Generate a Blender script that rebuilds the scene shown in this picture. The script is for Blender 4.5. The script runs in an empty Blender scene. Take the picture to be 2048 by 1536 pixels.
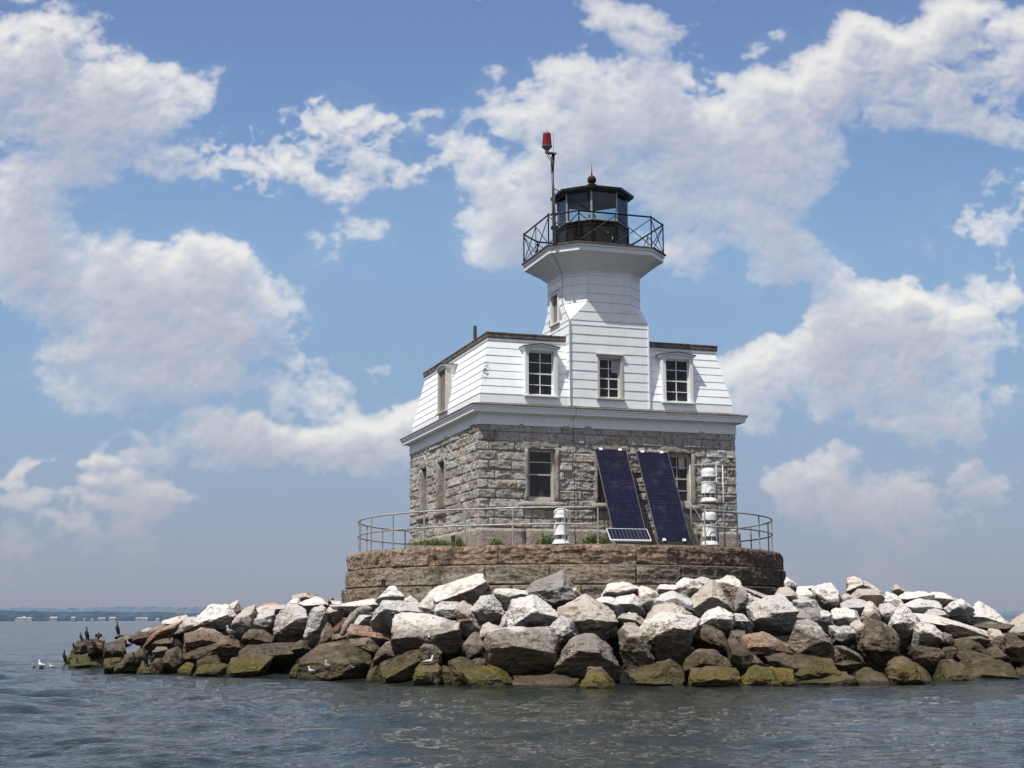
import bpy, bmesh, math, random
import numpy as np
from math import radians, sin, cos, pi, atan2, sqrt
from mathutils import Vector, Matrix
from mathutils.bvhtree import BVHTree

random.seed(7)
rng = np.random.default_rng(11)
SC = bpy.context.scene
COL = SC.collection

# ------------------------------------------------------------------ camera
CAM = np.array([-16.5041, -44.9832, 1.6])
YAW, PITCH, ROLL, FPX = radians(18.0572), radians(9.4376), radians(-0.124), 2833.8
_F = np.array([sin(YAW)*cos(PITCH), cos(YAW)*cos(PITCH), sin(PITCH)])
_R0 = np.array([cos(YAW), -sin(YAW), 0.0]); _U0 = np.cross(_R0, _F)
CR = cos(ROLL)*_R0 + sin(ROLL)*_U0
CU = -sin(ROLL)*_R0 + cos(ROLL)*_U0
FH = np.array([sin(YAW), cos(YAW), 0.0])          # horizontal view axis
def raydir(px, py): return _F*FPX + CR*(px-1024) + CU*(768-py)
def at_depth(px, py, d): return CAM + raydir(px, py)*(d/FPX)
def at_y(px, py, Y):
    r = raydir(px, py); return CAM + r*((Y-CAM[1])/r[1])
def at_x(px, py, X):
    r = raydir(px, py); return CAM + r*((X-CAM[0])/r[0])
def at_z(px, py, Z):
    r = raydir(px, py); return CAM + r*((Z-CAM[2])/r[2])
cam = bpy.data.cameras.new('camera'); camo = bpy.data.objects.new('camera', cam); COL.objects.link(camo)
M = Matrix(((CR[0], CU[0], -_F[0], CAM[0]), (CR[1], CU[1], -_F[1], CAM[1]), (CR[2], CU[2], -_F[2], CAM[2]), (0, 0, 0, 1)))
camo.matrix_world = M
cam.sensor_width = 36; cam.lens = FPX/2048*36; cam.clip_start = 0.5; cam.clip_end = 60000
SC.camera = camo
SC.view_settings.view_transform = 'Standard'; SC.view_settings.look = 'None'
SC.view_settings.exposure = 0; SC.view_settings.gamma = 1

# ------------------------------------------------------------------ noise
def _hash(ix, iy, iz, seed):
    h = (ix.astype(np.uint32)*np.uint32(374761393) + iy.astype(np.uint32)*np.uint32(668265263)
         + iz.astype(np.uint32)*np.uint32(2147483647) + np.uint32((seed*974634777) & 0xffffffff))
    h = (h ^ (h >> np.uint32(13)))*np.uint32(1274126177)
    h = h ^ (h >> np.uint32(16))
    return (h & np.uint32(0xffffff)).astype(np.float64)/float(0xffffff)*2-1
def vnoise(P, seed=0):
    P = np.asarray(P, float); i = np.floor(P).astype(np.int64); f = P-i
    u = f*f*f*(f*(f*6-15)+10)
    i = i & 0xffffffff
    x, y, z = i[:, 0], i[:, 1], i[:, 2]; x1, y1, z1 = (x+1) & 0xffffffff, (y+1) & 0xffffffff, (z+1) & 0xffffffff
    a = lambda X, Y, Z: _hash(X, Y, Z, seed)
    ux, uy, uz = u[:, 0], u[:, 1], u[:, 2]
    l = lambda p, q, t: p+(q-p)*t
    return l(l(l(a(x, y, z), a(x1, y, z), ux), l(a(x, y1, z), a(x1, y1, z), ux), uy),
             l(l(a(x, y, z1), a(x1, y, z1), ux), l(a(x, y1, z1), a(x1, y1, z1), ux), uy), uz)
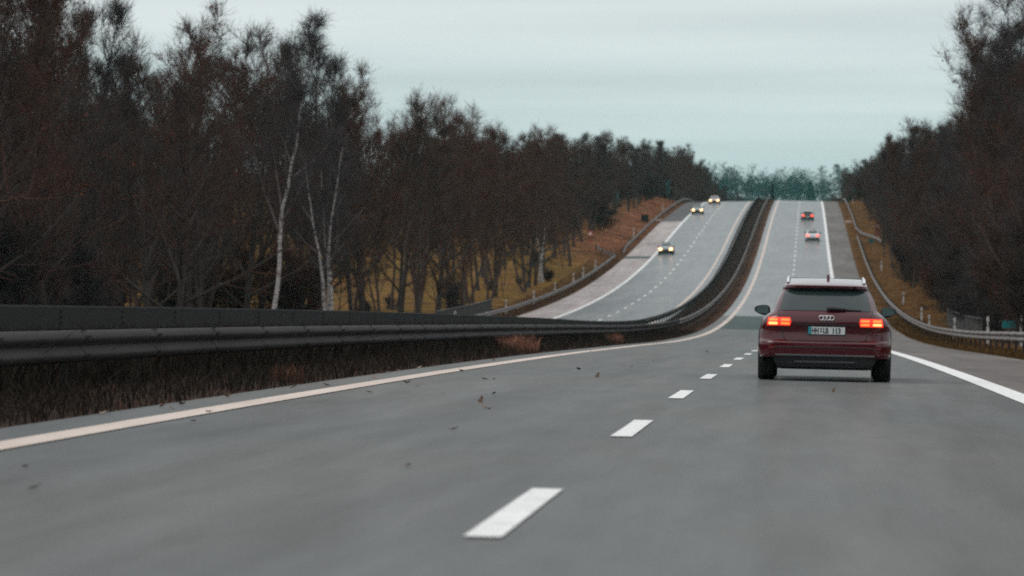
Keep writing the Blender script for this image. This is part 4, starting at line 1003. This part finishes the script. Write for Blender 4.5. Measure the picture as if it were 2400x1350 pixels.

··········

**What is needed:** Reproduce only the lines of the records from the start up to and including the line that holds "COL = SC.collection"; do not carry over any picture.

**Output below:**
Generate a Blender script that rebuilds the scene shown in this picture. The script is for Blender 4.5. The script runs in an empty Blender scene. Take the picture to be 2048 by 1536 pixels.
import bpy, bmesh, math, random
import numpy as np
from math import radians, sin, cos, pi, atan2, sqrt
from mathutils import Vector, Matrix
from mathutils.bvhtree import BVHTree

random.seed(7)
rng = np.random.default_rng(11)
SC = bpy.context.scene
COL = SC.collection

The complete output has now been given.